Less than a year after the publication of the first volume of The System of Value-Creating Pedagogy, the so-called "Manchurian Incident" marked the start of Japan's military incursion into China, leading ultimately to its disastrous involvement in World War II. As the militarist authorities tightened their grip on all aspects of life in the promotion of the war effort, they increasingly sought to enforce state-sponsored Shinto practices, centered on the putative divinity of the emperor. Makiguchi's religious activities soon attracted the attention of the authorities, and attempts to suppress the movement gathered force. Ultimately, pressure was placed on Makiguchi to accept and instruct the members of Soka Kyoiku Gakkai to accept a religious talisman demonstrating adherence to the cult of imperial divinity. When he refused to do this, he, Toda and senior leaders of Soka Kyoiku Gakkai were detained by Japan's Special Higher Police and confined to prison in July 1943.

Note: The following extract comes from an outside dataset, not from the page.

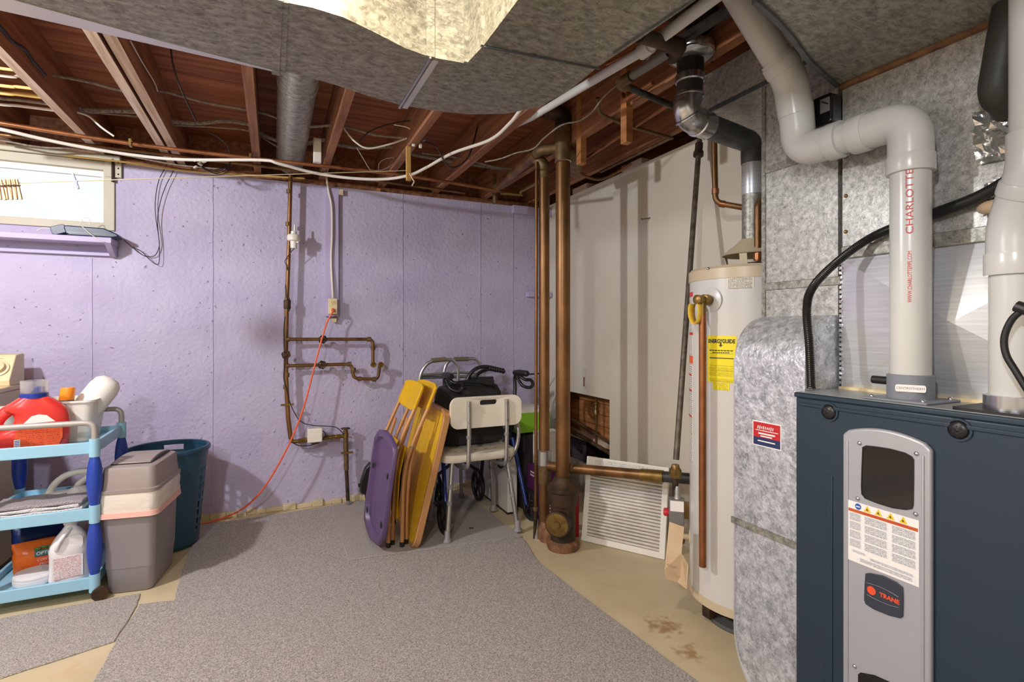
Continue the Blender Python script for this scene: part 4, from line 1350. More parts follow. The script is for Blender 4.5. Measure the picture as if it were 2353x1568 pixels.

Already in his seventies, Makiguchi was subjected to harsh interrogation and extreme hardship as the authorities sought to force him to recant his beliefs. Although most of the imprisoned members of Soka Kyoiku Gakkai did in fact recant, neither Makiguchi nor Toda would yield. Makiguchi died of malnutrition and old age in prison in November 1944.

His closest disciple, Josei Toda, was released from prison in July 1945, just weeks before the end of the war. Toda went on to rebuild the organization he and Makiguchi had founded, renaming it the Soka Gakkai. Today, it has developed into one of the largest and most dynamic movements of socially engaged Buddhism in the world.

Makiguchi's educational ideas have been implemented by Toda's successor, Daisaku Ikeda, who has established a network of Soka schools from the kindergarten to post-graduate university level in Japan and throughout the world. Makiguchi's theories of value-creating education have inspired a growing body of research as well as innovative projects around the globe.